После того как я посетил последний в своей жизни выпускной вечер и вернул взятые напрокат мантию и шапочку, слова «летние каникулы» перестали иметь для меня какое-то значение, и этому времени года больше нечего мне предложить, кроме фильмов. Я терплю жару, но только для того, чтобы дожить до всего, что поджидает меня после ее завершения. Дайте мне осень и зиму, да побольше. Я люблю дождь. Я люблю грозы, и тучи, и гром. Я люблю снег и лед, огонь и шерсть.
Променять самые жестокие солнечные месяцы на добавку всего этого, да еще и с хорошей компанией, потрясающими видами и всеми необходимыми для писательства временем, пространством и вдохновляющей атмосферой, которые только можно пожелать?.. Да это просто рай какой-то.
Но на самом деле термометр тут ни при чем.

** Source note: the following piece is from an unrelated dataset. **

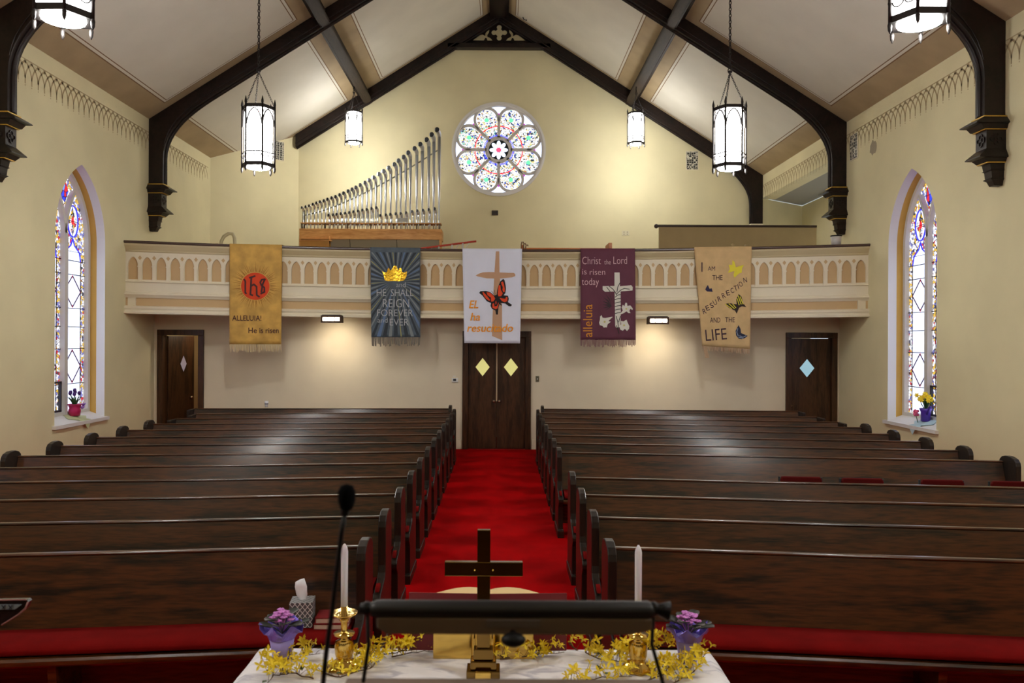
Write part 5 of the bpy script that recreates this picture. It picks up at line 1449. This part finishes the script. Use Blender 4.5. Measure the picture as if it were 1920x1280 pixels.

За странной притягательностью 1816 года всегда крылось нечто большее, чем желание оттянуть конец весны и приблизить начало осени так, чтобы они перетекали друг в друга. Сильнее всего мое воображение будоражила фоновая аномалия… подспудное ощущение, что в мире творится что-то исключительно странное, хоть ты и не знаешь, что именно, и все, конечно, может обернуться к лучшему, но может и не обернуться, поэтому лучше не принимать ни один день как данность и жить с намерением выжать из каждого все, что только можешь.
В нашей памяти лучше всего сохраняются и приобретают самое большое значение те времена, которые выламываются из шаблонов.